SUNBIZ

Our $ And World

This is an informative publication, sponsored by The Fiji Sun, Fiji Bureau of Statistics and HFC Bank. All views expressed or implied are purely of the Treasurer at the HFC
25 Mar 2017 10:00
Our $ And World

This is an informative publication, sponsored by The Fiji Sun, Fiji Bureau of Statistics and HFC Bank. All views expressed or implied are purely of the Treasurer at the HFC Bank, Peter Fuata.

 

The Fiji Dollar (FJD) is a managed currency and it operates on a fixed (pegged) exchange rate regime.  It is fixed to a basket of currencies which are its major trading partners which includes the United States, Australia, New Zealand, Japan, Euro zone.

The relative weights of each currency in the currency basket is reviewed on an annual basis by the Reserve Bank and is confidential.

Pegged exchange rate regimes are generally thought to be associated with lower transaction costs, greater certainty, lower real exchange rate volatility, higher trade openness, disciplined macroeconomic policies and relatively low growth of monetary aggregates, a better inflation performance and stronger inflation anchors.

These regimes may also benefit from lower inflation and greater policy credibility if the country to which the peg is struck has low inflation.

Pegged arrangements provide a stable and low exchange rate risk during periods of general economic stability; providing certainty for foreign investors, tourism, consumers, businesses and financial transactions.

But like most things it also has a disadvantage which international experience suggests that pegged exchange rate regimes are susceptible to currency overvaluation or undervaluation and requirement of large amounts of foreign reserves as the country’s government or central bank is constantly buying or selling the domestic currency.

There was a much anticipated interest rate hike last week by United States Federal Reserve from 0.75% to 1.00%.

Off the back of the interest rate hike was an expected stronger US Dollar however we saw a weaker US Dollar in light of the interest rate hike.

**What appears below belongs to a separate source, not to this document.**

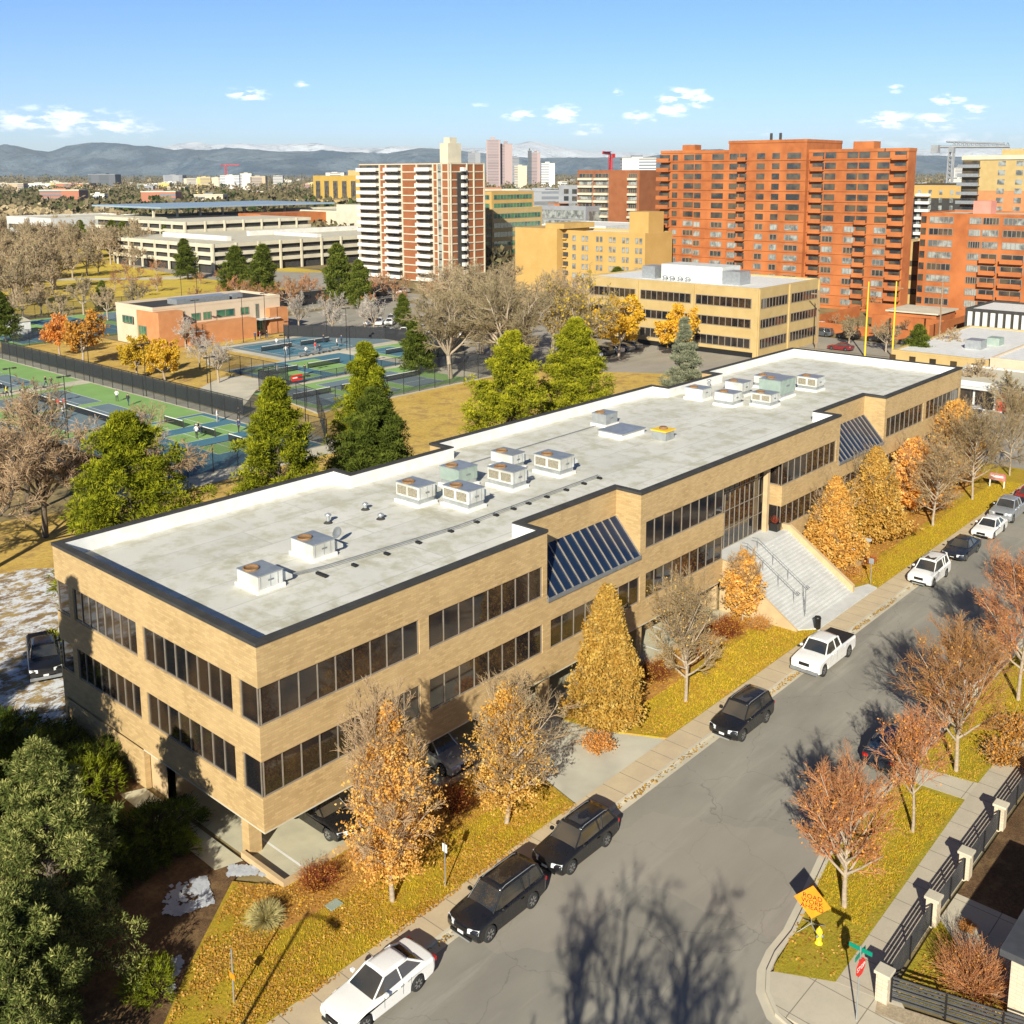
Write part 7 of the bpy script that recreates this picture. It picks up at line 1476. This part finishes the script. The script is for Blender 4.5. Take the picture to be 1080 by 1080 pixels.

The pressure is now on the Trump administration as concerns arise on how quickly they can implement pro-growth policies as US stocks are pushed lower and kindled safe-haven demand for Japanese Yen currency.

Graph 1 shows the average US Dollar has weakened from January 2017 by 1.32% to 0.4752. When compared to the same period last year, it has weakened by 3.89%.

Generally speaking, a weaker US Dollar results in a generally stronger New Zealand and Australian Dollar.

Graph 2 shows the average New Zealand Dollar has strengthened from January 2017 by 1.51% to 0.6182. When compared to the same period last year, it has strengthened by 3.29%.

We have two big New Zealand economic news this week, any deviation from these expectation would result in big movements of the New Zealand currency:

  • The RBNZ Interest Rate Decision which stayed at 1.75%
  • New Zealand Trade Balance for the month of February is expected to increase to $160m from -$285m

Graph 3 shows the average Australian Dollar has strengthened from January 2017 by 0.35% to 0.6516.

When compared to the same period last year, it has strengthened by 4.78%.

The weaker the currency, the better it is for our importers as they will be paying less Fijian Dollar for their imported goods.

However it will be at a disadvantage for exporters as they will be earning less Fijian Dollar on their exports.

This is holds true vice-versa for a stronger currency where importers will be worse off but exporters will be better off.